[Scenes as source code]
::::

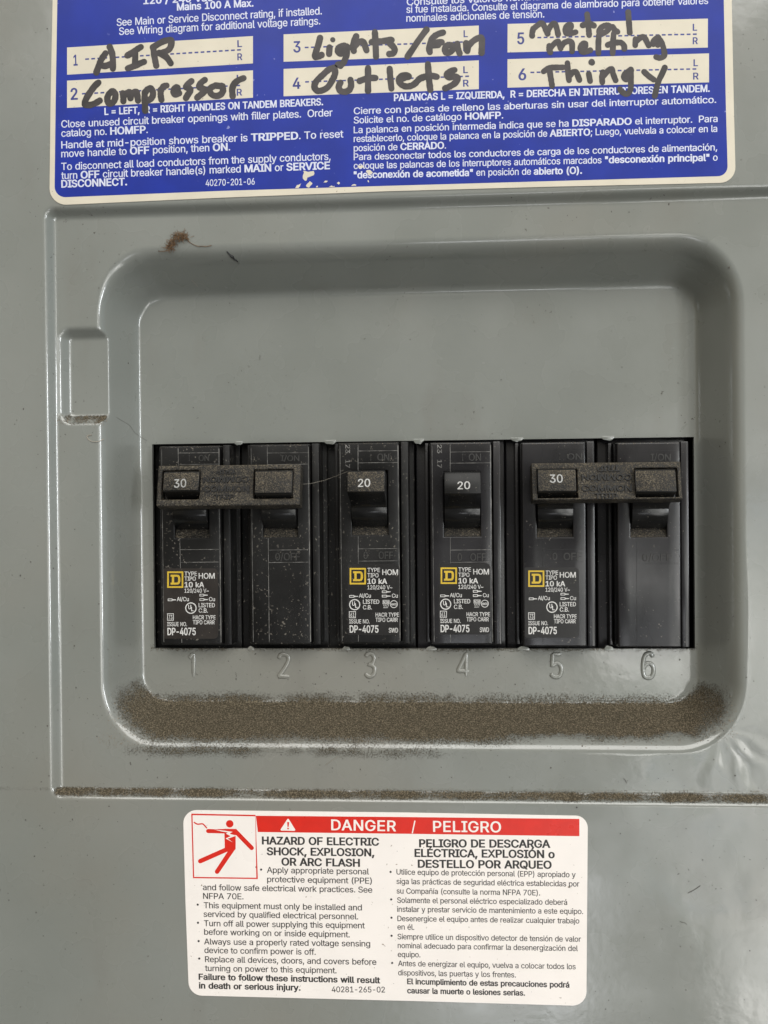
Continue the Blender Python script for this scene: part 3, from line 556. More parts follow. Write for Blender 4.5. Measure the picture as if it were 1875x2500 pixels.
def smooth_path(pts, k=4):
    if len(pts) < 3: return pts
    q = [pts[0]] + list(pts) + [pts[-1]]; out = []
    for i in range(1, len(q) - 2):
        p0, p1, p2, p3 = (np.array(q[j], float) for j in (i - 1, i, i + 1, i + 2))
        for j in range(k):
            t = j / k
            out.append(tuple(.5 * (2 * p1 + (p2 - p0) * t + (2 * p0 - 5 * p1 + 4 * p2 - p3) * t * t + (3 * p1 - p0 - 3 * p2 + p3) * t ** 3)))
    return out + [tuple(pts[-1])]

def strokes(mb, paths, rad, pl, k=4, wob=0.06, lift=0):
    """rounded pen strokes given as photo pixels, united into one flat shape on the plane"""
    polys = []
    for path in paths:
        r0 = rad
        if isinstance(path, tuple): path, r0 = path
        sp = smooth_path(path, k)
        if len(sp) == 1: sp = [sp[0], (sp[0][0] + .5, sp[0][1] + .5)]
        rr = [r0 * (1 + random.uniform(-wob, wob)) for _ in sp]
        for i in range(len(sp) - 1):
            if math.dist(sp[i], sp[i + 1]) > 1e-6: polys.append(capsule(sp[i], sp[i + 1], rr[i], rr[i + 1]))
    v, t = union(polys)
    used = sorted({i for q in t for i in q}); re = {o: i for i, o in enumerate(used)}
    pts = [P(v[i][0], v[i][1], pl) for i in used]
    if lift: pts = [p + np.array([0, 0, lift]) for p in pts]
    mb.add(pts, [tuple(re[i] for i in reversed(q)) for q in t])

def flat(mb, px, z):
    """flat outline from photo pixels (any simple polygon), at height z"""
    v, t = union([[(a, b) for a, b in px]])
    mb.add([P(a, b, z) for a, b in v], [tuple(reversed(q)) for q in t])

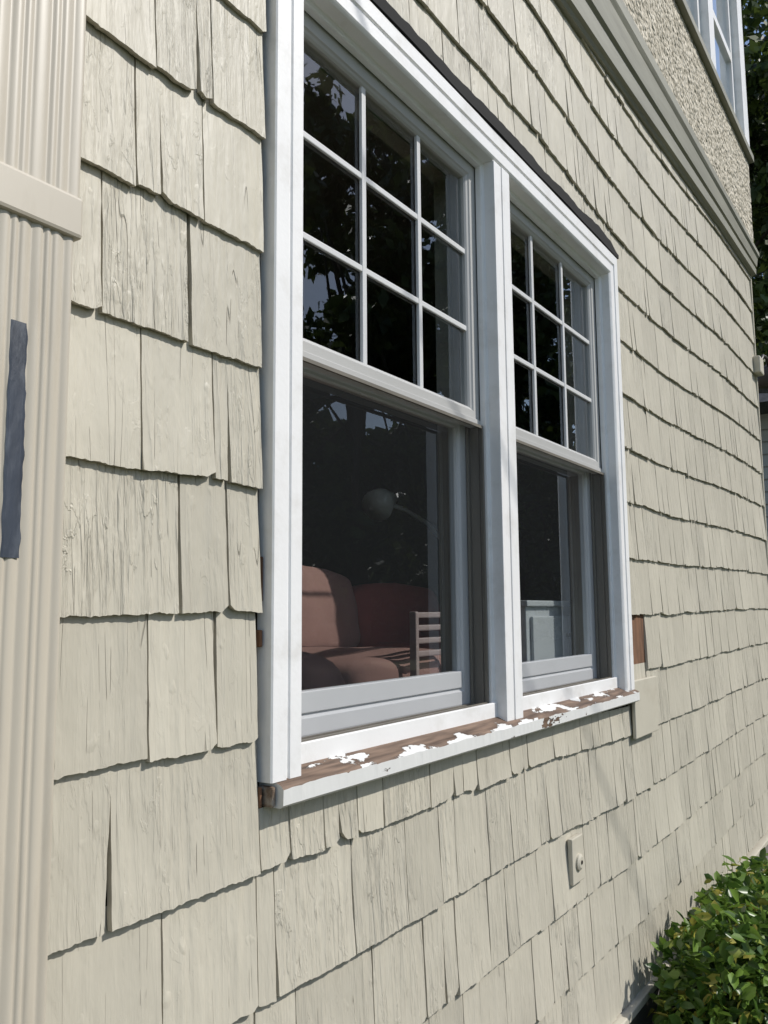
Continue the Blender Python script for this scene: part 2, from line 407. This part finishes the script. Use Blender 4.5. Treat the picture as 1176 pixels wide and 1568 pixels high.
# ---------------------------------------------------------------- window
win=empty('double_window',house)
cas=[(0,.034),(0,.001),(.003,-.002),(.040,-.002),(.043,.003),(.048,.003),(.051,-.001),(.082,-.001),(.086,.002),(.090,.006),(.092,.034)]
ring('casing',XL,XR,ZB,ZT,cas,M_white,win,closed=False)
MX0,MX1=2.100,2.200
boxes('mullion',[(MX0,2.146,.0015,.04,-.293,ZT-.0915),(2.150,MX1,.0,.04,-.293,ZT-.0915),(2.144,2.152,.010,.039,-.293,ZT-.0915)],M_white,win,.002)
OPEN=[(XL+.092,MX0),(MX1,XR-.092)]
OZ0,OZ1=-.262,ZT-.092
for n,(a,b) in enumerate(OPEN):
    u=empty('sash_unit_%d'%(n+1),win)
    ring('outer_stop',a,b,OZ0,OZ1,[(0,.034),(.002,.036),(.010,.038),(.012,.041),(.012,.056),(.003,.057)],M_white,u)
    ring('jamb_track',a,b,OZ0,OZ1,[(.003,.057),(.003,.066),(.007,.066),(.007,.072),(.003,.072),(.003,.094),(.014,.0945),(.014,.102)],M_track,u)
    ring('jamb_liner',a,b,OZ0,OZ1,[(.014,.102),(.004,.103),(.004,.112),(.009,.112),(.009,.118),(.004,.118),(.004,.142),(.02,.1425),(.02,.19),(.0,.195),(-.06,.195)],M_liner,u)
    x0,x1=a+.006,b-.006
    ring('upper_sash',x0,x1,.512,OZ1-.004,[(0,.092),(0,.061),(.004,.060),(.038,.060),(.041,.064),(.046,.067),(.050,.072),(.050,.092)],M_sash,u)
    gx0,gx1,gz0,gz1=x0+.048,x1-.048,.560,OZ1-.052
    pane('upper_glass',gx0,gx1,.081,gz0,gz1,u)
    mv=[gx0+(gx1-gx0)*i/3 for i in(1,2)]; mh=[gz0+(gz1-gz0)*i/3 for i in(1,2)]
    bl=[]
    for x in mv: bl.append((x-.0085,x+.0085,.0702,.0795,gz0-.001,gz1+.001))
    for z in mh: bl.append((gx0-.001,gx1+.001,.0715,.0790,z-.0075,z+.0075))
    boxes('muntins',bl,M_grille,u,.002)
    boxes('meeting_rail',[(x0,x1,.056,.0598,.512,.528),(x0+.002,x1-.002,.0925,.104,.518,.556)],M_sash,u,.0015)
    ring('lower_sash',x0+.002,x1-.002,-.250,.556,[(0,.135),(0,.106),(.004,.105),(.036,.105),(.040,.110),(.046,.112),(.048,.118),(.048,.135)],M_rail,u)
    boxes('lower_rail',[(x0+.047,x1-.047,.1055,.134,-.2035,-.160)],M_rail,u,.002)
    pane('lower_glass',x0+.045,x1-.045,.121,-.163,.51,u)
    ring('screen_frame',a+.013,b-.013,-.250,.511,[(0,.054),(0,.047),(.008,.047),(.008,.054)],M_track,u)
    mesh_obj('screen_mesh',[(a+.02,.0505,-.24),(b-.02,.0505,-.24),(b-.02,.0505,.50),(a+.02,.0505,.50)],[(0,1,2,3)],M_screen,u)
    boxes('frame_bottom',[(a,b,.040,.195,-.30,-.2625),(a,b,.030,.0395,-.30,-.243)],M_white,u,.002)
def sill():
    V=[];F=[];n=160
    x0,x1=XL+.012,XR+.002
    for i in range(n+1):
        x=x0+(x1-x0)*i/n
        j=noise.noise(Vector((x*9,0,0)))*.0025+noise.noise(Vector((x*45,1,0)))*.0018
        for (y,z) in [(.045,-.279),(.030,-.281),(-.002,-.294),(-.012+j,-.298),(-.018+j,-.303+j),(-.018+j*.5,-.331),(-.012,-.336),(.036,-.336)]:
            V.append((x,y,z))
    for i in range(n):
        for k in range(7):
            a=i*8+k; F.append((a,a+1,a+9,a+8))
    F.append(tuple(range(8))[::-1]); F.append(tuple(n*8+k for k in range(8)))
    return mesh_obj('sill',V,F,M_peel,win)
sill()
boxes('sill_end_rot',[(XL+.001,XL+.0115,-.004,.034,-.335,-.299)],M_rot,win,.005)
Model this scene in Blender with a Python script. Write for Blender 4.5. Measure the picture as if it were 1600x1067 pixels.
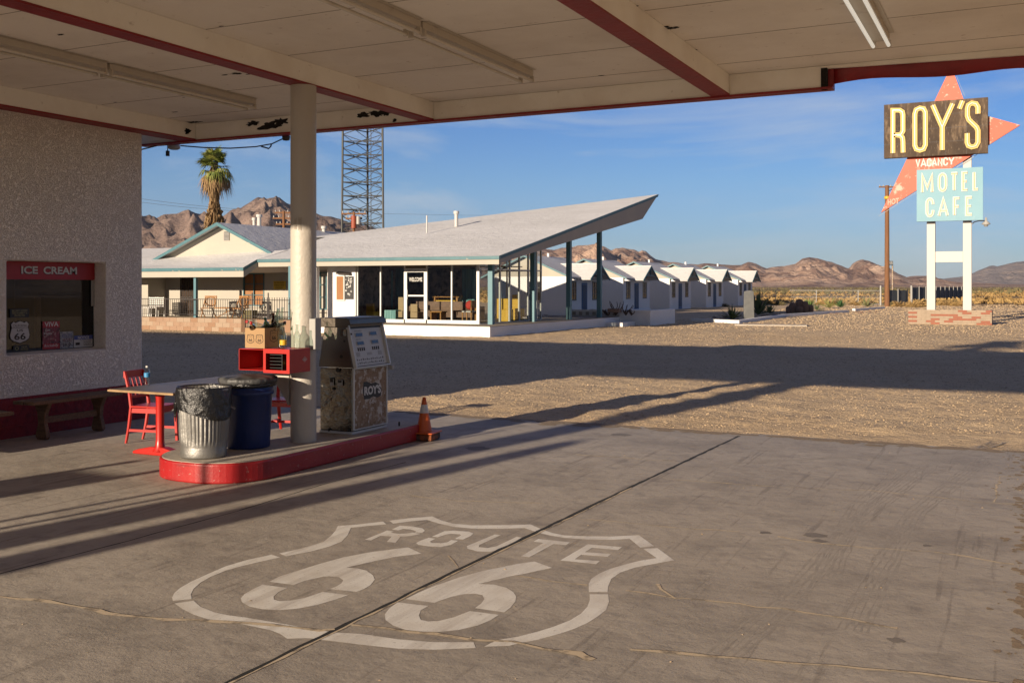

::::

## What the exercise asks:
Your task is to return the entries above exactly, with no pictures.

## Finished exercise:
Continue the Blender Python script for this scene: part 3, from line 556. More parts follow. Write for Blender 4.5. Measure the picture as if it were 1875x2500 pixels.
def smooth_path(pts, k=4):
    if len(pts) < 3: return pts
    q = [pts[0]] + list(pts) + [pts[-1]]; out = []
    for i in range(1, len(q) - 2):
        p0, p1, p2, p3 = (np.array(q[j], float) for j in (i - 1, i, i + 1, i + 2))
        for j in range(k):
            t = j / k
            out.append(tuple(.5 * (2 * p1 + (p2 - p0) * t + (2 * p0 - 5 * p1 + 4 * p2 - p3) * t * t + (3 * p1 - p0 - 3 * p2 + p3) * t ** 3)))
    return out + [tuple(pts[-1])]

def strokes(mb, paths, rad, pl, k=4, wob=0.06, lift=0):
    """rounded pen strokes given as photo pixels, united into one flat shape on the plane"""
    polys = []
    for path in paths:
        r0 = rad
        if isinstance(path, tuple): path, r0 = path
        sp = smooth_path(path, k)
        if len(sp) == 1: sp = [sp[0], (sp[0][0] + .5, sp[0][1] + .5)]
        rr = [r0 * (1 + random.uniform(-wob, wob)) for _ in sp]
        for i in range(len(sp) - 1):
            if math.dist(sp[i], sp[i + 1]) > 1e-6: polys.append(capsule(sp[i], sp[i + 1], rr[i], rr[i + 1]))
    v, t = union(polys)
    used = sorted({i for q in t for i in q}); re = {o: i for i, o in enumerate(used)}
    pts = [P(v[i][0], v[i][1], pl) for i in used]
    if lift: pts = [p + np.array([0, 0, lift]) for p in pts]
    mb.add(pts, [tuple(re[i] for i in reversed(q)) for q in t])

def flat(mb, px, z):
    """flat outline from photo pixels (any simple polygon), at height z"""
    v, t = union([[(a, b) for a, b in px]])
    mb.add([P(a, b, z) for a, b in v], [tuple(reversed(q)) for q in t])

Continue the Blender Python script for this scene: part 2, from line 407. This part finishes the script. Use Blender 4.5. Treat the picture as 1176 pixels wide and 1568 pixels high.
# ---------------------------------------------------------------- window
win=empty('double_window',house)
cas=[(0,.034),(0,.001),(.003,-.002),(.040,-.002),(.043,.003),(.048,.003),(.051,-.001),(.082,-.001),(.086,.002),(.090,.006),(.092,.034)]
ring('casing',XL,XR,ZB,ZT,cas,M_white,win,closed=False)
MX0,MX1=2.100,2.200
boxes('mullion',[(MX0,2.146,.0015,.04,-.293,ZT-.0915),(2.150,MX1,.0,.04,-.293,ZT-.0915),(2.144,2.152,.010,.039,-.293,ZT-.0915)],M_white,win,.002)
OPEN=[(XL+.092,MX0),(MX1,XR-.092)]
OZ0,OZ1=-.262,ZT-.092
for n,(a,b) in enumerate(OPEN):
    u=empty('sash_unit_%d'%(n+1),win)
    ring('outer_stop',a,b,OZ0,OZ1,[(0,.034),(.002,.036),(.010,.038),(.012,.041),(.012,.056),(.003,.057)],M_white,u)
    ring('jamb_track',a,b,OZ0,OZ1,[(.003,.057),(.003,.066),(.007,.066),(.007,.072),(.003,.072),(.003,.094),(.014,.0945),(.014,.102)],M_track,u)
    ring('jamb_liner',a,b,OZ0,OZ1,[(.014,.102),(.004,.103),(.004,.112),(.009,.112),(.009,.118),(.004,.118),(.004,.142),(.02,.1425),(.02,.19),(.0,.195),(-.06,.195)],M_liner,u)
    x0,x1=a+.006,b-.006
    ring('upper_sash',x0,x1,.512,OZ1-.004,[(0,.092),(0,.061),(.004,.060),(.038,.060),(.041,.064),(.046,.067),(.050,.072),(.050,.092)],M_sash,u)
    gx0,gx1,gz0,gz1=x0+.048,x1-.048,.560,OZ1-.052
    pane('upper_glass',gx0,gx1,.081,gz0,gz1,u)
    mv=[gx0+(gx1-gx0)*i/3 for i in(1,2)]; mh=[gz0+(gz1-gz0)*i/3 for i in(1,2)]
    bl=[]
    for x in mv: bl.append((x-.0085,x+.0085,.0702,.0795,gz0-.001,gz1+.001))
    for z in mh: bl.append((gx0-.001,gx1+.001,.0715,.0790,z-.0075,z+.0075))
    boxes('muntins',bl,M_grille,u,.002)
    boxes('meeting_rail',[(x0,x1,.056,.0598,.512,.528),(x0+.002,x1-.002,.0925,.104,.518,.556)],M_sash,u,.0015)
    ring('lower_sash',x0+.002,x1-.002,-.250,.556,[(0,.135),(0,.106),(.004,.105),(.036,.105),(.040,.110),(.046,.112),(.048,.118),(.048,.135)],M_rail,u)
    boxes('lower_rail',[(x0+.047,x1-.047,.1055,.134,-.2035,-.160)],M_rail,u,.002)
    pane('lower_glass',x0+.045,x1-.045,.121,-.163,.51,u)
    ring('screen_frame',a+.013,b-.013,-.250,.511,[(0,.054),(0,.047),(.008,.047),(.008,.054)],M_track,u)
    mesh_obj('screen_mesh',[(a+.02,.0505,-.24),(b-.02,.0505,-.24),(b-.02,.0505,.50),(a+.02,.0505,.50)],[(0,1,2,3)],M_screen,u)
    boxes('frame_bottom',[(a,b,.040,.195,-.30,-.2625),(a,b,.030,.0395,-.30,-.243)],M_white,u,.002)
def sill():
    V=[];F=[];n=160
    x0,x1=XL+.012,XR+.002
    for i in range(n+1):
        x=x0+(x1-x0)*i/n
        j=noise.noise(Vector((x*9,0,0)))*.0025+noise.noise(Vector((x*45,1,0)))*.0018
        for (y,z) in [(.045,-.279),(.030,-.281),(-.002,-.294),(-.012+j,-.298),(-.018+j,-.303+j),(-.018+j*.5,-.331),(-.012,-.336),(.036,-.336)]:
            V.append((x,y,z))
    for i in range(n):
        for k in range(7):
            a=i*8+k; F.append((a,a+1,a+9,a+8))
    F.append(tuple(range(8))[::-1]); F.append(tuple(n*8+k for k in range(8)))
    return mesh_obj('sill',V,F,M_peel,win)
sill()
boxes('sill_end_rot',[(XL+.001,XL+.0115,-.004,.034,-.335,-.299)],M_rot,win,.005)
Model this scene in Blender with a Python script. Write for Blender 4.5. Measure the picture as if it were 1600x1067 pixels.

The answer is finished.